More notes:
When I took off in the zeek with zero wind and then added in 127 knots of headwind, the groundspeed remained constant but the airspeed increased by 127. This appears to indicate that the flight model is referenced relative to the ground and not the air mass, but I can't possibly know for sure unless HiTech spills some secrets.
I rather thought that the flight model would be referenced to the air mass and the relative motion over the ground would be based on the final results of the aero calculations, but it seems like the plane is referenced against the ground and it is the aero calculations that must be adjusted to take wind and motion through the air into account. Wouldn't the aero calculations be easier if all motion was referenced to the air mass and not the ground?

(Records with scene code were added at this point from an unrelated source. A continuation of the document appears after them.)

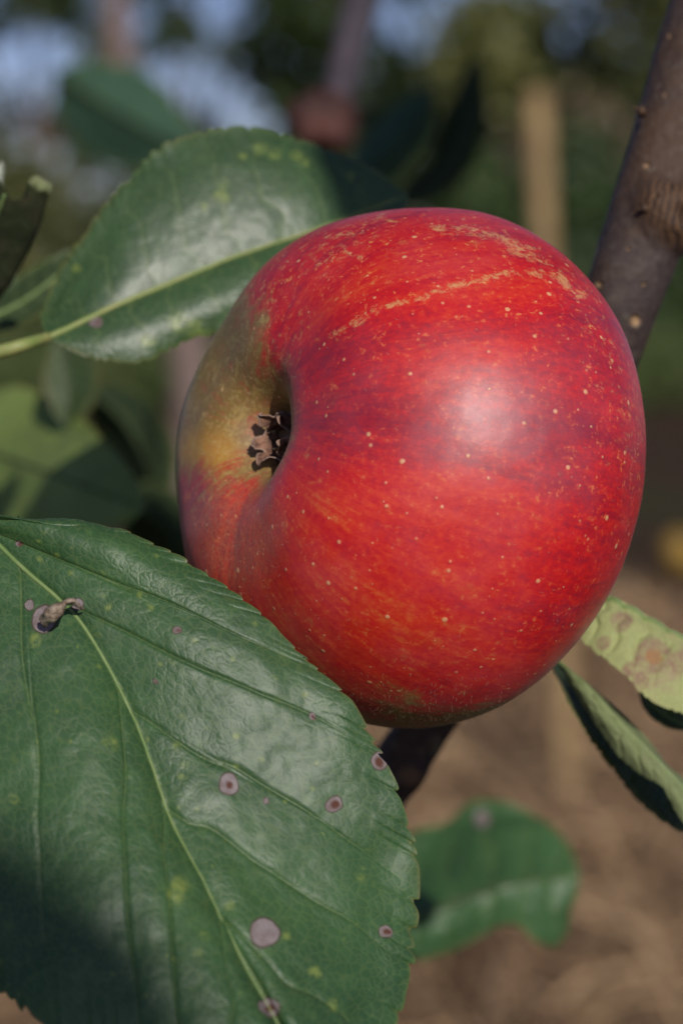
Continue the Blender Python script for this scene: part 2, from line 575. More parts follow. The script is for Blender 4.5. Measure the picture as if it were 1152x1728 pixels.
def tree(name, label, px, dist, trunk_h, crown_lo, crown_hi, rad, leaves, lsize, kind, seed, open_=0.0, group='trees along the far side of the orchard', trunk_r=0.12, cat='tree'):
    r = np.random.default_rng(seed)
    x = (px - 576) / FPX * dist
    e = empty(name, (x, dist, 0), label, cat, group)
    if trunk_h > 0:
        pts = [(0, 0, -0.1), (0.06 * r.normal(), 0.05, trunk_h * 0.5), (0.12 * r.normal(), 0, trunk_h), (0.2 * r.normal(), 0, (crown_lo + crown_hi) / 2 + 0.5)]
        v, f, _ = tube(np.array(pts), [trunk_r * 1.25, trunk_r, trunk_r * 0.8, trunk_r * 0.35], 10, 24, 0.15, seed)
        link('trunk', mesh('trunk', v, f, BARK_FAR), e)
        for q in range(4):
            a = q * 1.6 + seed
            z0 = trunk_h * (0.75 + 0.1 * q)
            pts = [(0, 0, z0), (math.cos(a) * rad * 0.3, math.sin(a) * rad * 0.3, z0 + 0.35 * (crown_hi - z0)), (math.cos(a) * rad * 0.7, math.sin(a) * rad * 0.7, z0 + 0.6 * (crown_hi - z0))]
            v, f, _ = tube(np.array(pts), [trunk_r * 0.5, trunk_r * 0.35, trunk_r * 0.1], 7, 14, 0.1, seed + q)
            link('limb', mesh('limb', v, f, BARK_FAR), e)
    ncl = 46 if open_ < 0.9 else 60
    cz = r.uniform(0, 1, ncl)
    ca = r.uniform(0, 2 * np.pi, ncl)
    cr = rad * np.sqrt(r.uniform(0.05, 1, ncl)) * np.sqrt(np.maximum(0.08, 1 - (2 * cz - 0.9) ** 2))
    cc = np.stack([np.cos(ca) * cr, np.sin(ca) * cr, crown_lo + cz * (crown_hi - crown_lo)], -1)
    which = r.integers(0, ncl, leaves)
    sg = rad * (0.17 - 0.08 * open_)
    p = cc[which] + r.normal(0, 1, (leaves, 3)) * sg
    p = p[p[:, 2] > 0.05]
    if open_ >= 0.9:      # foliage gathered in clumps with clear gaps between them
        p = p[vnoise(p * np.array([1.25, 0.3, 1.25]), 1.0, seed + 40) + 0.5 * vnoise(p * np.array([2.6, 0.5, 2.6]), 1.0, seed + 50) > 0.02]
    n = len(p)
    a1 = r.normal(0, 1, (n, 3)); a1 /= np.linalg.norm(a1, axis=1)[:, None]
    a2 = np.cross(a1, r.normal(0, 1, (n, 3))); a2 /= np.linalg.norm(a2, axis=1)[:, None]
    s = (lsize * r.uniform(0.6, 1.3, n))[:, None]
    V = np.stack([p - a1 * s, p - a2 * s * 0.55, p + a1 * s, p + a2 * s * 0.55], 1).reshape(-1, 3)
    F = np.arange(n * 4).reshape(-1, 4)
    tint = np.repeat(np.clip(0.5 + 0.35 * r.normal(0, 1, ncl)[which[:n] if len(which) >= n else 0] + 0.2 * r.normal(0, 1, n), 0, 1), 4)
    link('crown', mesh('crown', V, F, CR[kind], {'tint': tint}, shade=False), e)
    return e


TREES = [
    ('open crowned tree with sky showing through at the upper left', 60, 34, 2.0, 2.4, 7.0, 2.9, 7000, 0.12, 'dark', 1, 1.0),
    ('dark open crowned tree beside the pale trunk', 330, 38, 2.2, 2.6, 7.4, 2.7, 7000, 0.12, 'dark', 2, 1.0),
    ('dense dark green tree above the middle of the apple', 545, 33, 2.0, 1.8, 7.4, 1.35, 4800, 0.16, 'dark', 3, 0.0),
    ('olive green tree behind the top of the wooden stake', 860, 36, 1.8, 1.5, 4.75, 2.0, 6500, 0.16, 'olive', 4, 0.0),
    ('olive green tree behind the thick branch at the right', 1180, 33, 1.8, 1.4, 6.4, 2.2, 6000, 0.16, 'olive', 5, 0.0),
    ('low dark tree at the left edge below the sky gaps', -160, 30, 1.2, 1.0, 2.8, 1.6, 4200, 0.15, 'dark', 6, 0.2),
]
for i, a in enumerate(TREES):
    tree('orchard_tree', *a)
TREES.append(('tan dry leaved tree between the stake top and the thick branch', 990, 29, 1.6, 1.75, 2.75, 1.1, 2600, 0.12, 'dry', 31, 0.0))
tree('orchard_tree', *TREES[-1])
BUSH = [
    ('dusky olive bush at the left under the open crowned trees', 20, 26, 0, 0.1, 1.95, 1.5, 4200, 0.10, 'olive', 21),
    ('dark bush behind the upper left leaf', 300, 27, 0, 0.1, 2.15, 1.5, 4200, 0.10, 'dark', 22),
    ('dark green bush behind the top of the apple', 560, 25, 0, 0.1, 2.1, 1.3, 4200, 0.10, 'dark', 23),
    ('mid green bush just left of the wooden stake', 790, 26, 0, 0.1, 2.2, 1.2, 4200, 0.10, 'green', 24),
    ('bright green bush between the wooden stake and the thick branch', 1000, 25, 0, 0.1, 2.3, 1.1, 4200, 0.10, 'green', 25),
    ('dark green bush behind the thick branch', 1200, 27, 0, 0.1, 1.7, 1.3, 4200, 0.10, 'dark', 26),
]
for a in BUSH:
    tree('bush', *a, open_=0.0, group='bushes in front of the far trees', cat='bush')


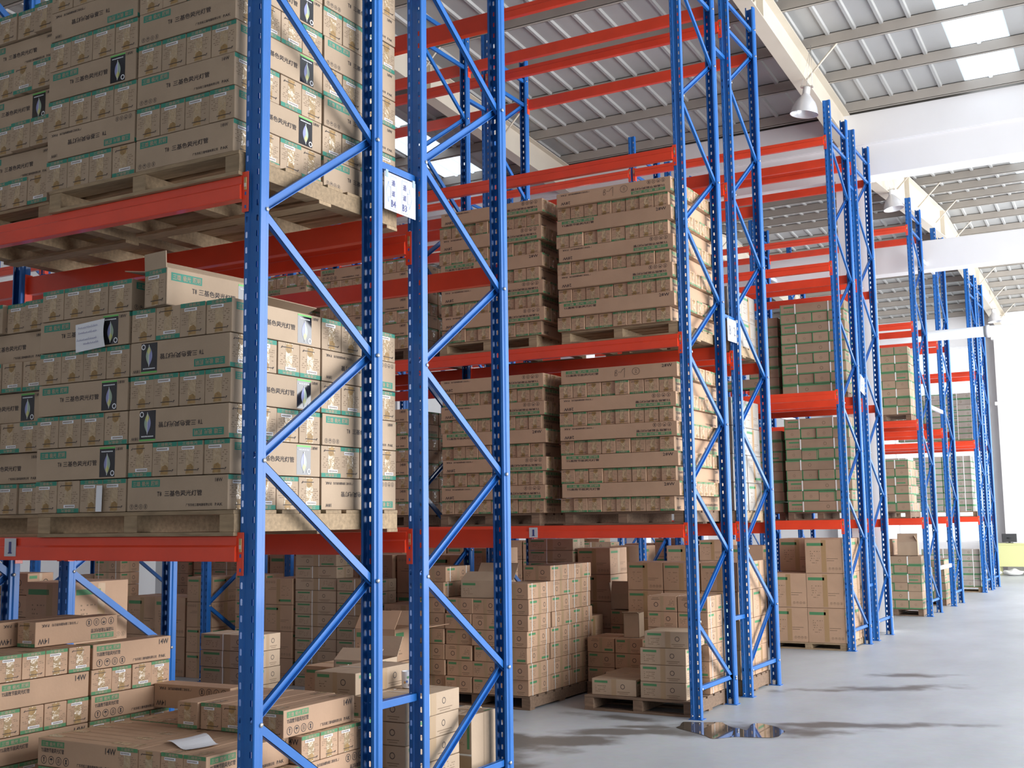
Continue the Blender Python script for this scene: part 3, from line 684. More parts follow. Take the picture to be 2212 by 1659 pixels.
# ------------------------------------------------------------------ more shelf loads
def kstack(xr, y0, z, layers, kind, sname, group, firstlong=True, deep=3, cols=4, sh=.008, side=True, wood=None, pal=True, plabel=None, ph=.12, step=0):
    """square stack: long cartons across / ends forward, alternating layers; right side at xr"""
    me, L, W, Hh = ME[kind]
    if pal: pallet(xr-L, xr, y0+.02, y0+L+.02, z, plabel or ('wooden pallet under the %s' % sname), Hh=ph, wood=wood)
    z0 = z+ph+.001
    for l in range(layers):
        zz = z0+l*(Hh+.0015); dx = jit(sh); 
        if (l % 2 == 0) == firstlong:
            for i in range(deep): put(kind, xr-L/2+dx, y0+W/2+i*(W+.007), zz, 0, rj.random() < .4, lname(kind, 'lying across, %s deep' % ORD[i], 0, l, sname, None), group, jit(.002))
        else:
            n = int(L/W); g = L/n
            for i in range(n):
                if i >= cols: continue
                put(kind, xr-g*(i+.5)+dx, y0+L/2+jit(.01), zz, PI/2, rj.random() < .3, lname(kind, 'end-on', i, l, sname, 'right'), group, jit(.001))
def block(xr, y0, z, nx, ny, layers, kind, sname, group, rz=0, sh=.003, skip=(), shell=True, gap=.010):
    """plain block of equal cartons; only its front row and right column are built"""
    me, L, W, Hh = ME[kind]; a, b = (L, W) if rz in (0, PI) else (W, L)
    for l in range(layers):
        for i in range(nx):
            for j in range(ny):
                if shell and i > 0 and j > 0: continue
                if (l, i, j) in skip: continue
                nm = NAMEK[kind]
                lab = '%s %s from right%s, %s layer, %s' % (nm, ORD[i], '' if j == 0 else ', %s deep' % ORD[j], ORD[l], sname)
                put(kind, xr-(a+gap)*(i+.5)+jit(sh), y0+(b+gap)*(j+.5)+jit(sh), z+l*(Hh+.0015), rz, rj.random() < .15, lab, group, jit(.005))
zL1, zL2 = LV[1], LV[2]
# third row, second bay from the aisle
for xr, lv in ((-3.06, 1), (-3.06, 2), (-4.40, 2)):
    nm = 'third row second-bay %s' % ('lower stack' if lv == 1 else 'upper stack' if xr > -4 else 'far stack')
    pallet(xr-1.2, xr, 5.30, 6.45, LV[lv], 'wooden pallet, %s' % nm, wood=WOODD)
    pinwheel(xr-1.17, 5.27, LV[lv]+.121, 8 if lv == 1 else 7, 'T14', nm, '14W cartons, %s' % nm, need=('FL', 'FR') if xr < -4 else ('FL', 'FR', 'BR'), first='R')
# fourth row, right end
for lv, n in ((1, 4), (2, 2)):
    nm = 'fourth rack row %s shelf' % ('lower' if lv == 1 else 'upper')
    pallet(-1.30, -.11, 6.70, 7.62, LV[lv], 'wooden pallet at the aisle end, %s' % nm)
    block(-.12, 6.72, LV[lv]+.122, 3, 2, n, 'GW', nm, 'wrapped cartons, %s' % nm)
# sixth row: green-edged cartons on both shelves
for lv, n in ((1, 9), (2, 9)):
    nm = 'sixth row %s right stack' % ('lower' if lv == 1 else 'upper')
    kstack(-.27, 12.36, LV[lv]-.0, n, 'K', nm, 'green-edged cartons, %s' % nm, firstlong=True, deep=4 if lv == 1 else 4, wood=WOODD)
    nm = nm.replace('right', 'left')
    kstack(-1.30, 12.50, LV[lv], n-1, 'K', nm, 'green-edged cartons, %s' % nm, firstlong=False, deep=1, cols=2, wood=WOODD)
# seventh and later rows
kstack(-.20, 16.72, zL2, 8, 'K', 'seventh row upper stack', 'green-edged cartons, seventh row upper shelf', firstlong=True, deep=4, wood=WOODD)
kstack(-.30, 16.72, zL1, 6, 'K', 'seventh row lower stack', 'green-edged cartons, seventh row lower shelf', firstlong=False, deep=3, wood=WOODD)
kstack(-.16, 16.68, 0, 6, 'K', 'seventh row floor stack', 'green-edged cartons, seventh row floor', firstlong=False, deep=4, wood=WOODD)
kstack(-.20, 19.30, 0, 5, 'K', 'eighth row floor stack', 'green-edged cartons, eighth row floor', firstlong=False, deep=3, wood=WOODD)
block(-.14, 24.95, zL2+.121, 3, 2, 8, 'K2', 'tenth row upper shelf', 'cartons on the tenth row upper shelf')
pallet(-1.2, -.12, 24.93, 25.7, zL2, 'wooden pallet on the tenth rack row upper shelf')
block(-.20, 23.60, zL1+.121, 2, 2, 9, 'K2', 'ninth row lower shelf', 'cartons on the ninth row lower shelf')
pallet(-1.2, -.12, 23.58, 24.45, zL1, 'wooden pallet on the ninth rack row lower shelf')
block(-1.62, 23.60, zL1+.121, 1, 1, 9, 'K2', 'ninth row lower shelf, left stack', 'cartons left on the ninth row lower shelf')
pallet(-2.5, -1.5, 23.58, 24.45, zL1, 'wooden pallet further left on the ninth rack row lower shelf')
block(-.12, 23.60, .121, 2, 2, 6, 'K2', 'ninth row floor', 'cartons on the floor of the ninth row')
pallet(-1.3, -.10, 23.58, 24.45, 0, 'wooden pallet on the floor of the ninth rack row')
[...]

The weird behavior of the IAS/TAS needles and the other behavior seems to point to the motion being referenced to the ground and the aero calculations must be adjusted to take wind into account, which must be a very complex task. If the plane simply flew through an air mass and then only the motion across the ground was adjusted based on how that air mass was moving across the ground, it could simplify some things. It would also allow environmental effects such as thermals and other vertical wind motion. There would have to be a constant translation in positional reference coordinates since a motion of x feet through the air in any direction would not translate to a motion of x feet through the ground-referenced coordinate system, but that translation would be applied once instead of having to apply a wind vector to all of the calculated aero forces.
Or maybe it's already being done this way, and something else is causing the behavior I noted above. and HiTech is laughing at me for making a fool of myself.